Data excerpts:
>>>

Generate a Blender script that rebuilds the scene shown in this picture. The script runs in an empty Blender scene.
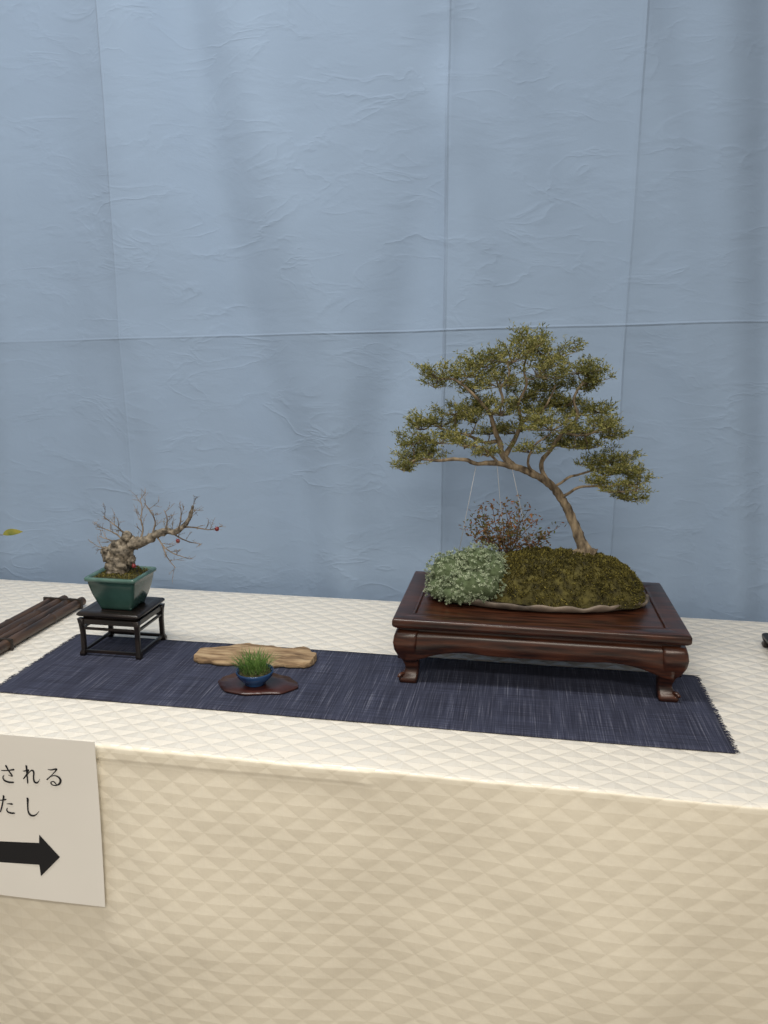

<<<
>>>

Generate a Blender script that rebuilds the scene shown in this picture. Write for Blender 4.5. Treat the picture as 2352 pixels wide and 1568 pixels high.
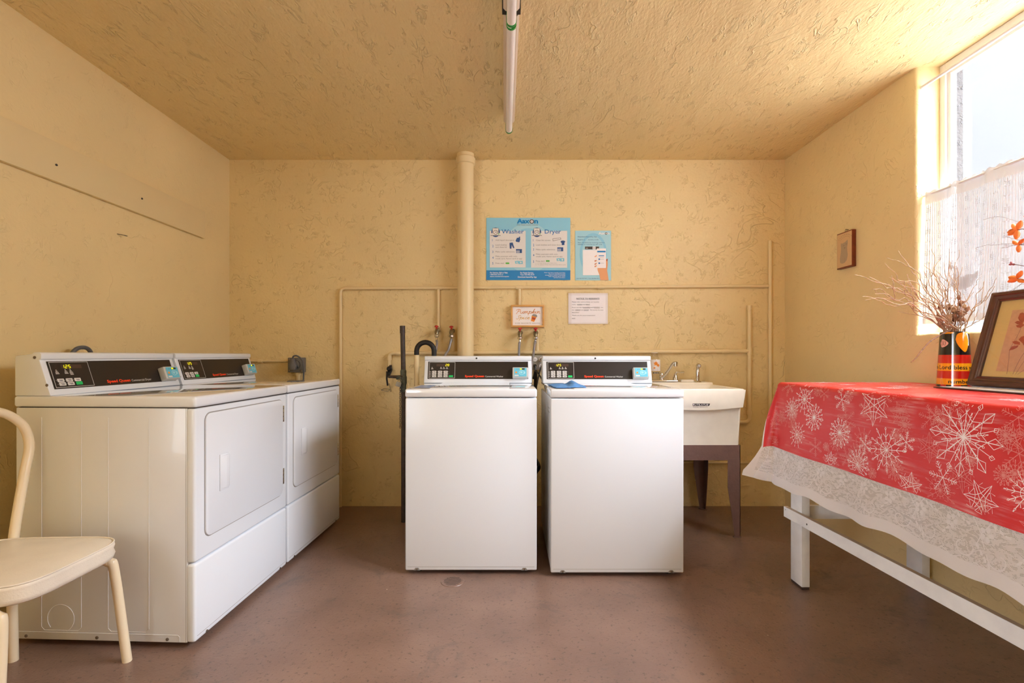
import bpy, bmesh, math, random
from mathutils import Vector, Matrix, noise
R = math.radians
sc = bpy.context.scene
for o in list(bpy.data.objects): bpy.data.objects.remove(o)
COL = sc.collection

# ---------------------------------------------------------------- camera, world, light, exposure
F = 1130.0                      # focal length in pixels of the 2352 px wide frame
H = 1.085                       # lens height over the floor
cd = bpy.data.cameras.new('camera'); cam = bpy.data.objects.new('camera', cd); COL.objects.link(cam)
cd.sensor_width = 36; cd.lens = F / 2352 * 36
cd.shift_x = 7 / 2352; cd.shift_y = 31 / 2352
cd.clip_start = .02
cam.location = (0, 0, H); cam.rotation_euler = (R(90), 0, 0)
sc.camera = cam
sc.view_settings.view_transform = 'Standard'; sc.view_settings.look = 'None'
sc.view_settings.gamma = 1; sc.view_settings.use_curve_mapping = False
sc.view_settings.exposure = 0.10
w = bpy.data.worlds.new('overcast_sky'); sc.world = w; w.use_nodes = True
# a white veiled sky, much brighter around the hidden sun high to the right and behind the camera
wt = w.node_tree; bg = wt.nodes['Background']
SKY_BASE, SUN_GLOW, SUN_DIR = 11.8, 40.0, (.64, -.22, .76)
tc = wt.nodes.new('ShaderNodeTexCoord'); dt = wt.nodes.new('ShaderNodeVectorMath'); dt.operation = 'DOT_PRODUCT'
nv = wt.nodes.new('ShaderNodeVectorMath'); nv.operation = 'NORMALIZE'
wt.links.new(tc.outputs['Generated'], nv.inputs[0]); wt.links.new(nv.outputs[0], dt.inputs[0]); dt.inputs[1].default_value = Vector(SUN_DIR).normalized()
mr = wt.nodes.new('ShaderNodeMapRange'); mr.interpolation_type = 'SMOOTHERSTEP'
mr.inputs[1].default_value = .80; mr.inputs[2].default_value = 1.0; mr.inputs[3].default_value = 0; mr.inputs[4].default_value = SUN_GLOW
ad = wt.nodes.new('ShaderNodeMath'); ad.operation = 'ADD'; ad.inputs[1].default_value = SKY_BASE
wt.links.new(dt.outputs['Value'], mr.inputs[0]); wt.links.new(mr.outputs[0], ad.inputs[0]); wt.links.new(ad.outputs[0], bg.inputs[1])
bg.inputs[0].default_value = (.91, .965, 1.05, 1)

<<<
>>>

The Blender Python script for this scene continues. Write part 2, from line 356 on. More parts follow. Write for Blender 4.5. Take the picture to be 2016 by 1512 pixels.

<<<

Exercise objective: Copy exactly the stretch of lines that starts at the line holding "1568 pixels high." and ends at the line holding "COL = sc.collection". Drop the pictures.

Task answer:
Generate a Blender script that rebuilds the scene shown in this picture. Write for Blender 4.5. Treat the picture as 2352 pixels wide and 1568 pixels high.
import bpy, bmesh, math, random
from mathutils import Vector, Matrix, noise
R = math.radians
sc = bpy.context.scene
for o in list(bpy.data.objects): bpy.data.objects.remove(o)
COL = sc.collection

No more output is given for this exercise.